Bis zuletzt haben SPD und CDU noch über einen “Lizenzvorbehalt” gestritten (Schranken hätten nur gegriffen, wenn kein Lizenzangebot am Markt bestanden hätte). Dieser ist nun leider nicht gekommen. Insgesamt konnten die Branchenverbände aber das Schlimmste verhindern: Es stand auch ein 100%-Nutzungsszenario zur Diskussion, und der Referentenentwurf sah noch 25 Prozent Werkumfang zur freien Nutzung vor. Der gemeinsame Einsatz der Spitzenorganisation Filmwirtschaft (SPIO), AG Dokumentarfilm, AG Kurzfilm, IPAU e.V. und weiteren Verbänden hat sich ausgezahlt.

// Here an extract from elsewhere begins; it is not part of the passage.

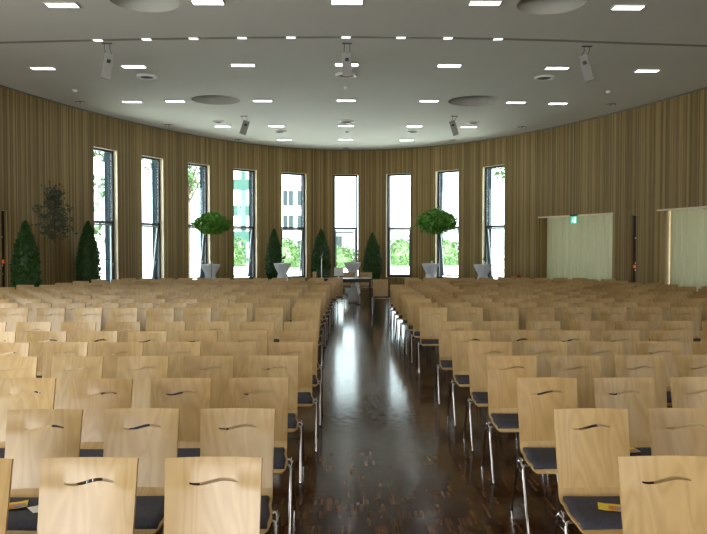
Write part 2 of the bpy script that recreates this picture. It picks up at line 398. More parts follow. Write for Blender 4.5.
# ------------------------------------------------------------------ niches: curtains
def curtain(i, a, b, gap):
    pa, pb = phi_px(a), phi_px(b); bm = B(); n = 220
    p0, p1 = pa + gap / 18.0, pb
    prev = None
    for k in range(n + 1):
        ph = p0 + (p1 - p0) * k / n; s = (ph - p0) * 18
        off = .40 + .028 * sin(s * 2 * pi / .17 + .8 * sin(s * 3.1)) + .012 * sin(s * 2 * pi / .41)
        p = EP(ph, off)
        col_ = [bm.verts.new((p.x, p.y, z)) for z in (.005, 1.0, 2.0, NTOP - .004)]
        if prev:
            for j in range(3): bm.faces.new((prev[j], col_[j], col_[j + 1], prev[j + 1])).smooth = True
        prev = col_
    o = meshob('curtain', bm, M['curtain'])
    tag(o, ['pale green pleated curtain closing the wall niche below the exit sign', 'pale green pleated curtain in the niche at the right edge of picture'][i], 'curtain', 'curtains in the wall niches')
for i, (a, b) in enumerate(NICHE):
    curtain(i, a, b, [0.0, .035][i])
    pa, pb = phi_px(a), phi_px(b)
    # light wooden architrave lining the top of the opening, and a room-side head rail
    bm = B(); n = 14
    for k in range(n):
        f0, f1 = pa + (pb - pa) * k / n, pa + (pb - pa) * (k + 1) / n
        q = [EP(f0, -.015), EP(f1, -.015), EP(f1, .06), EP(f0, .06)]
        vb = [bm.verts.new((p.x, p.y, NTOP - .03)) for p in q]; vt = [bm.verts.new((p.x, p.y, NTOP + .015)) for p in q]
        bm.faces.new(vb); bm.faces.new(vt)
        for m_ in range(4): bm.faces.new((vb[m_], vb[(m_ + 1) % 4], vt[(m_ + 1) % 4], vt[m_]))
    tag(meshob('trim_%d' % (i + 2), bm, M['reveal']), 'pale wooden edge above the niche', kind='structure')
    # unseen shell behind the curtain, roofed over to keep daylight off it
    bm = B()
    q = [EP(pa - .01, T), EP(pb + .01, T), EP(pb + .01, 1.6), EP(pa - .01, 1.6)]
    vb = [bm.verts.new((p.x, p.y, 0)) for p in q]; vt = [bm.verts.new((p.x, p.y, NTOP + .4)) for p in q]
    bm.faces.new(vb); bm.faces.new(vt); bm.faces.new((vb[0], vb[3], vt[3], vt[0])); bm.faces.new((vb[1], vb[2], vt[2], vt[1]))
    tag(meshob('wall_curtain_shield', bm, M['facade']), kind='structure')

# ------------------------------------------------------------------ recessed dark slots in the wall
for i, (a, b) in enumerate(SLOTS):
    P0, P1 = EP(phi_px(a)), EP(phi_px(b)); mid = (P0 + P1) / 2; u = P1 - P0; w = u.length - .006; rz = math.atan2(u.y, u.x)
    r0 = thing('recessed_control_panel', (mid.x, mid.y, .15), rz, ['tall narrow black panel recessed at the far left edge of the wall', 'tall narrow black panel recessed in wall between the two curtained niches'][i], 'wall panel', 'black recessed wall panels')
    hh = STOP - .15
    bm = B(); box(bm, (0, .10, hh / 2), (w, .03, hh - .006)); meshob('back_panel', bm, M['black'], r0)
    for z in (1.15, 1.85, .95):
        bm = B(); lathe(bm, [(.001, 0), (.022, .0), (.02, .015), (.001, .015)], 14)
        for v in bm.verts: v.co = Vector((v.co.x, .085 - v.co.z, v.co.y + z))
        meshob('button', bm, M['ring'], r0)
    bm = B(); box(bm, (0, .075, 1.25 if i == 0 else 1.05), (w * .6, .02, .09)); meshob('indicator_light', bm, M['red'], r0)

# ------------------------------------------------------------------ exit sign
p = EP(phi_px(575.5), -.10); n_ = EP(phi_px(575.5), 0) - p; rz = math.atan2(n_.y, n_.x) - pi / 2
sg = thing('exit_sign', (p.x, p.y, NTOP - .27), rz, 'green illuminated emergency exit sign hanging from the niche head', 'exit sign')
bm = B(); box(bm, (0, .02, .265), (.30, .06, .05), bev=.004); meshob('housing', bm, M['black'], sg)
bm = B(); box(bm, (0, .02, .12), (.27, .012, .23)); meshob('sign_plate', bm, M['signgreen'], sg)
bm = B()
def poly(bm, pts, y):
    bm.faces.new([bm.verts.new((x, y, z)) for x, z in pts])
ext = [[(.03, .03), (.11, .03), (.11, .21), (.03, .21)], [(-.04, .175), (-.015, .175), (-.015, .2), (-.04, .2)], [(-.06, .12), (-.03, .165), (-.005, .165), (-.02, .11), (.005, .09), (.01, .04), (-.008, .04), (-.015, .08), (-.045, .1)], [(-.045, .1), (-.06, .06), (-.09, .05), (-.09, .065), (-.07, .075), (-.06, .12)]]
for q in ext: poly(bm, q, .0125)
r_ = bmesh.ops.extrude_face_region(bm, geom=list(bm.faces))
for v in [g for g in r_['geom'] if isinstance(g, bmesh.types.BMVert)]: v.co.y -= .003
meshob('pictogram', bm, M['signwhite'], sg)

# ------------------------------------------------------------------ ceiling lamps
ORD = ['zeroth', 'first', 'second', 'third', 'fourth', 'fifth', 'sixth', 'seventh', 'eighth', 'ninth', 'tenth', 'eleventh', 'twelfth', 'thirteenth', 'fourteenth', 'fifteenth', 'sixteenth', 'seventeenth', 'eighteenth', 'nineteenth', 'twentieth', 'twenty-first', 'twenty-second']
ROWS = [('nearest', [(62, 4.3), (208, 1.5), (347, 1.2), (485, 2.2), (628, 6.7)]),
        ('second nearest', [(43, 67.7), (134, 66), (243, 64.5), (346.8, 64), (449.3, 65), (557, 67.5), (647, 70.2)]),
        ('third nearest', [(132, 101.3), (175, 100.8), (262.4, 100.3), (346.3, 100), (429, 100.5), (516, 102), (558, 103)]),
        ('fourth nearest', [(222.4, 126), (276.5, 125.7), (345.9, 125.4), (414.5, 125.8), (468.7, 126.6)]),
        ('farthest', [(284.3, 139.5), (345.7, 139.2), (406.5, 139.8)])]
LW, LD = .48, .19
fme = bme = None
for rn, row in ROWS:
    for k, (x, y) in enumerate(row):
        c = at_height(x, y, H)
        t_ = thing('ceiling_lamp', (c.x, c.y, H), 0, 'rectangular glowing ceiling lamp in the %s row, %s from the left' % (rn, ORD[k + 1]), 'ceiling lamp', 'rectangular recessed ceiling lamps')
        if fme is None:
            bm = B(); t0 = .02; z = -.012
            for s in (-1, 1):
                box(bm, (s * (LW / 2 + t0 / 2), 0, z), (t0, LD + 2 * t0, .02)); box(bm, (0, s * (LD / 2 + t0 / 2), z), (LW, t0, .02))
            o = meshob('lamp_frame', bm, M['frame'], t_); fme = o.data
            bm = B(); box(bm, (0, 0, -.012), (LW, LD, .012)); o = meshob('diffuser', bm, M['lamp'], t_); bme = o.data
        else:
            link('lamp_frame', fme, t_); link('diffuser', bme, t_)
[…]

Die Filmwirtschaft muss bei diesem Thema weiter wachsam bleiben, denn auch die EU-Gesetzgebung wird voraussichtlich bis zum Herbst noch neue Vorgaben für den Bildungseinsatz von Medien machen. Die Lobby-Organisationen der Wissenschaft (z.B. www.urheberrechtsbuendnis.de) werden weiter dafür kämpfen, dass wir eine Generalklausel erhalten (100% freie Nutzung, ähnlich dem Fair-Use in den USA).
Es liegt leider im Trend, dass kreative Arbeit – gerade wenn Sie digital vorliegt – immer weniger gesellschaftlich wertgeschätzt wird. Für viele Politiker wachsen Bildungsmedien an Bäumen, und sie gehen davon aus, dass Kreative von Luft und Liebe existieren.